## Data extract
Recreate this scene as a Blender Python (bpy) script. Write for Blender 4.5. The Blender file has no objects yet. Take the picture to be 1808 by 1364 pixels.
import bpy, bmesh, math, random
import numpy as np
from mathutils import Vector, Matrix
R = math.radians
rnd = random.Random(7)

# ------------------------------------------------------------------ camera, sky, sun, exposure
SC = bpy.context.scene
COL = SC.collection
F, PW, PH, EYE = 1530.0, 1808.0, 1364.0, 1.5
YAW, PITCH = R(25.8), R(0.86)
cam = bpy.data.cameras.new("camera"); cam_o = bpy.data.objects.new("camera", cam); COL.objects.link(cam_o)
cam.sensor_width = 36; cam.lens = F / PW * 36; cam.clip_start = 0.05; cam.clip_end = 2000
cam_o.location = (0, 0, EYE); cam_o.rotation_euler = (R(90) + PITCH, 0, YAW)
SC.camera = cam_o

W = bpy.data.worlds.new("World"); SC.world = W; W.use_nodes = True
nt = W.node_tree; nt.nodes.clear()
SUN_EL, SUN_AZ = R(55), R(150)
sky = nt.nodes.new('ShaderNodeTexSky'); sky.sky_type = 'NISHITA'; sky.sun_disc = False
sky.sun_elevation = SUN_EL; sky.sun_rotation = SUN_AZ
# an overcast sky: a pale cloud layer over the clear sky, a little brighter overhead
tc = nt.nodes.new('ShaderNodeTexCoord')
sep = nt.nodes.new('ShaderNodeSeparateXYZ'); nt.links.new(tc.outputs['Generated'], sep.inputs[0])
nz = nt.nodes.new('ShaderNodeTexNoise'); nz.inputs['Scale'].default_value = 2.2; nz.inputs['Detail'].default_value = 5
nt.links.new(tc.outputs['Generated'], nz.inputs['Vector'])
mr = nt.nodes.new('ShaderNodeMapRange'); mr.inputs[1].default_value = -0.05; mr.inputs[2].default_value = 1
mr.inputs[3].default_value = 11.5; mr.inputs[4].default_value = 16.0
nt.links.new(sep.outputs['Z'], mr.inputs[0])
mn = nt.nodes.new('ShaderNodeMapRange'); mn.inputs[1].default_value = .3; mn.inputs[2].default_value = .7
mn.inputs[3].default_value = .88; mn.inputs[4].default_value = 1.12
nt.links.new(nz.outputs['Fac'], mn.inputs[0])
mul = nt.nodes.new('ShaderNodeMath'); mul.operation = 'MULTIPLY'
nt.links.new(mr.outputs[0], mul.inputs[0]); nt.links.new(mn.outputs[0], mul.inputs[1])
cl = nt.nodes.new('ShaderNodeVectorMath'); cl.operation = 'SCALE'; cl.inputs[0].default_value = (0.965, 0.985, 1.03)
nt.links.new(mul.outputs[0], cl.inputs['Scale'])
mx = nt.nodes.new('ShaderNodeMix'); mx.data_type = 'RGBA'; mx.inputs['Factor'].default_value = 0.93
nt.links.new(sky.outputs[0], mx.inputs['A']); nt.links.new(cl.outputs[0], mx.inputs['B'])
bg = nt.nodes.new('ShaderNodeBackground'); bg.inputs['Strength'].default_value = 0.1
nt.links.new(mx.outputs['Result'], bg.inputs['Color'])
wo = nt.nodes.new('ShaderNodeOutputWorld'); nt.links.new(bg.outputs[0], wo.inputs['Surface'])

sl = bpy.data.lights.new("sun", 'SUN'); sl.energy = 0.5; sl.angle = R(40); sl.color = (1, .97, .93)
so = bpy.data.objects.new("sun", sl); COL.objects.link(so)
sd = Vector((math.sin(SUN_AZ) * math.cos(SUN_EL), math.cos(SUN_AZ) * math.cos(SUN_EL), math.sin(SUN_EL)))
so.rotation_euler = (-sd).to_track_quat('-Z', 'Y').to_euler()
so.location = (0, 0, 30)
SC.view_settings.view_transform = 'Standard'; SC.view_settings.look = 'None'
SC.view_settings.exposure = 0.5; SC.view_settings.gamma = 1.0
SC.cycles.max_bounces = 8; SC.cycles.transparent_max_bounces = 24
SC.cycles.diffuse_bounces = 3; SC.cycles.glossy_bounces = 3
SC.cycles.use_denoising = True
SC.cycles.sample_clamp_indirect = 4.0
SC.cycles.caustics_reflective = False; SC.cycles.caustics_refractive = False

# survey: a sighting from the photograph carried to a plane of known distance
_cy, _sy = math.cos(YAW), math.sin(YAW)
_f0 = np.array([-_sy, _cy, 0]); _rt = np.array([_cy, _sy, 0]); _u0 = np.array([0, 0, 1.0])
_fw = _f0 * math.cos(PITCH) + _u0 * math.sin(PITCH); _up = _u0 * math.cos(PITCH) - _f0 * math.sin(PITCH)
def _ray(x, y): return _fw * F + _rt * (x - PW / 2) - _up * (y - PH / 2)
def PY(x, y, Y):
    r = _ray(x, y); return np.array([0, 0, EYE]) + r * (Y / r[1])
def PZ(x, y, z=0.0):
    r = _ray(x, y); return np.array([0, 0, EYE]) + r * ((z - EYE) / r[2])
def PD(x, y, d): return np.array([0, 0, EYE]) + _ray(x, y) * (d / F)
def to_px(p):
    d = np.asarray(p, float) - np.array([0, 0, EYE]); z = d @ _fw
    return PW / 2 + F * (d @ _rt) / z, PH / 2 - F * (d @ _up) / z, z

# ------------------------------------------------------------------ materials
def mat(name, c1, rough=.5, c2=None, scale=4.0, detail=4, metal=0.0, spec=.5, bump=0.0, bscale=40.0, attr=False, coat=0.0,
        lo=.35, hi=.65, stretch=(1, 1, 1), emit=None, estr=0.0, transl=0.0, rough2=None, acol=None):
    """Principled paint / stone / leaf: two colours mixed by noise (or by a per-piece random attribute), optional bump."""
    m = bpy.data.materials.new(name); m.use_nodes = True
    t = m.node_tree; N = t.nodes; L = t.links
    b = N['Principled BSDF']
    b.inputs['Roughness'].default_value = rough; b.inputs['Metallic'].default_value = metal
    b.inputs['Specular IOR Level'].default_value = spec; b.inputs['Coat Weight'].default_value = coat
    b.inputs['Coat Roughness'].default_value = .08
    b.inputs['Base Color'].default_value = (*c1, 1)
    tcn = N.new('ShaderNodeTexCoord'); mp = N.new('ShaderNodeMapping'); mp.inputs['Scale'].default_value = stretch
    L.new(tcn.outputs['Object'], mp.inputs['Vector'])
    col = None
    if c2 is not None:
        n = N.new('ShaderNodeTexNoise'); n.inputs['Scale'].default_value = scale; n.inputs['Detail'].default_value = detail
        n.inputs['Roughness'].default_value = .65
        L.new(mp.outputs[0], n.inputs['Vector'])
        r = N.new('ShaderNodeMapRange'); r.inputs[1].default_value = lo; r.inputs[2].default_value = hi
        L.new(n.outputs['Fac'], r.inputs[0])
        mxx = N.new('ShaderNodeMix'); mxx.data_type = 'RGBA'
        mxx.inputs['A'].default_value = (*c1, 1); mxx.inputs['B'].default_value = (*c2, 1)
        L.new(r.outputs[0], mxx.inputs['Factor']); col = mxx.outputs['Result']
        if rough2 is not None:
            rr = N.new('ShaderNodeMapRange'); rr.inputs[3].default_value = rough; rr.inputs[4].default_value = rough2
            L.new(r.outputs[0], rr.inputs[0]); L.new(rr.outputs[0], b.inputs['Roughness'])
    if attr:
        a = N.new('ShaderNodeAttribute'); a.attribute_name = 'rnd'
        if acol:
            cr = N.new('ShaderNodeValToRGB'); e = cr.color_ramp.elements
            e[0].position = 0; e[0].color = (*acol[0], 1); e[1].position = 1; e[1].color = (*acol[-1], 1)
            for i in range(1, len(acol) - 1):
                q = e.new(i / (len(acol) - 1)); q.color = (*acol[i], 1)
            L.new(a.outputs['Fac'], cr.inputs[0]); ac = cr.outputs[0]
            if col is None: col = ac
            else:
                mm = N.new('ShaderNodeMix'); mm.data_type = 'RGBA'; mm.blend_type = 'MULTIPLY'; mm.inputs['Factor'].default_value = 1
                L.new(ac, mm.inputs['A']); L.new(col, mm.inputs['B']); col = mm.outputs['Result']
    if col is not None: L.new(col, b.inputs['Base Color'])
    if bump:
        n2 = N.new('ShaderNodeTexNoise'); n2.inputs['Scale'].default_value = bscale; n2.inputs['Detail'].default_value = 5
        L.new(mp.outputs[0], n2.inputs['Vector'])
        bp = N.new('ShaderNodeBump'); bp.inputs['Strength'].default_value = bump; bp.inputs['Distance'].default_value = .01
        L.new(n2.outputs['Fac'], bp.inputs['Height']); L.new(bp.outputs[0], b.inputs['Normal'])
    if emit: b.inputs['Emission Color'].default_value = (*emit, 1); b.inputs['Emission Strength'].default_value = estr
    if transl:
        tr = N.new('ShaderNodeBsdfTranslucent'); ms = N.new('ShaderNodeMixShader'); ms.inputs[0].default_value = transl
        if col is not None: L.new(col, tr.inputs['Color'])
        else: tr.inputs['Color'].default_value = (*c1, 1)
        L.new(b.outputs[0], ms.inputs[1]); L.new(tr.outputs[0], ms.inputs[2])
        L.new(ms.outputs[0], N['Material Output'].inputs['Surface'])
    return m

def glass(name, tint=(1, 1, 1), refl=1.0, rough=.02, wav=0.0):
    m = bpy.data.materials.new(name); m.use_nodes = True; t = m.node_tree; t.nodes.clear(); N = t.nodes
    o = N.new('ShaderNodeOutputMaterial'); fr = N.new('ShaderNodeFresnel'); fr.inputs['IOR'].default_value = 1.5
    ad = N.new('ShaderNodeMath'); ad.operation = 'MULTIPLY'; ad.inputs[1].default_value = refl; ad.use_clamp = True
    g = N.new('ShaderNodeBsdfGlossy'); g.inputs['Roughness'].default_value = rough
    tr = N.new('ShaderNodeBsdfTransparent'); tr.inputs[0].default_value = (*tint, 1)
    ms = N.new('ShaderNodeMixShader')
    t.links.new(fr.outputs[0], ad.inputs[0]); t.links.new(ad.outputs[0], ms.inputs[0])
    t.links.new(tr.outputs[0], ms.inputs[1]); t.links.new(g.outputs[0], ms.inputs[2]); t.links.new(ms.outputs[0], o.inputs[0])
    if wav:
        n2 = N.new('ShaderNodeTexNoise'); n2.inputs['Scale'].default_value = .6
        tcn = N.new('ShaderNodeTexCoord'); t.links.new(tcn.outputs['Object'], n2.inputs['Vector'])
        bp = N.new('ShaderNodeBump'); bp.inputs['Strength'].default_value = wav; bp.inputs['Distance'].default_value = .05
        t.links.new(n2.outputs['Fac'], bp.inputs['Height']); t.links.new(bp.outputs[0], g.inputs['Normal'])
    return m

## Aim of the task
Output exactly the leading lines of the data, up to and including the line marked by "SC.camera = cam_o".

## Right answer
Recreate this scene as a Blender Python (bpy) script. Write for Blender 4.5. The Blender file has no objects yet. Take the picture to be 1808 by 1364 pixels.
import bpy, bmesh, math, random
import numpy as np
from mathutils import Vector, Matrix
R = math.radians
rnd = random.Random(7)

# ------------------------------------------------------------------ camera, sky, sun, exposure
SC = bpy.context.scene
COL = SC.collection
F, PW, PH, EYE = 1530.0, 1808.0, 1364.0, 1.5
YAW, PITCH = R(25.8), R(0.86)
cam = bpy.data.cameras.new("camera"); cam_o = bpy.data.objects.new("camera", cam); COL.objects.link(cam_o)
cam.sensor_width = 36; cam.lens = F / PW * 36; cam.clip_start = 0.05; cam.clip_end = 2000
cam_o.location = (0, 0, EYE); cam_o.rotation_euler = (R(90) + PITCH, 0, YAW)
SC.camera = cam_o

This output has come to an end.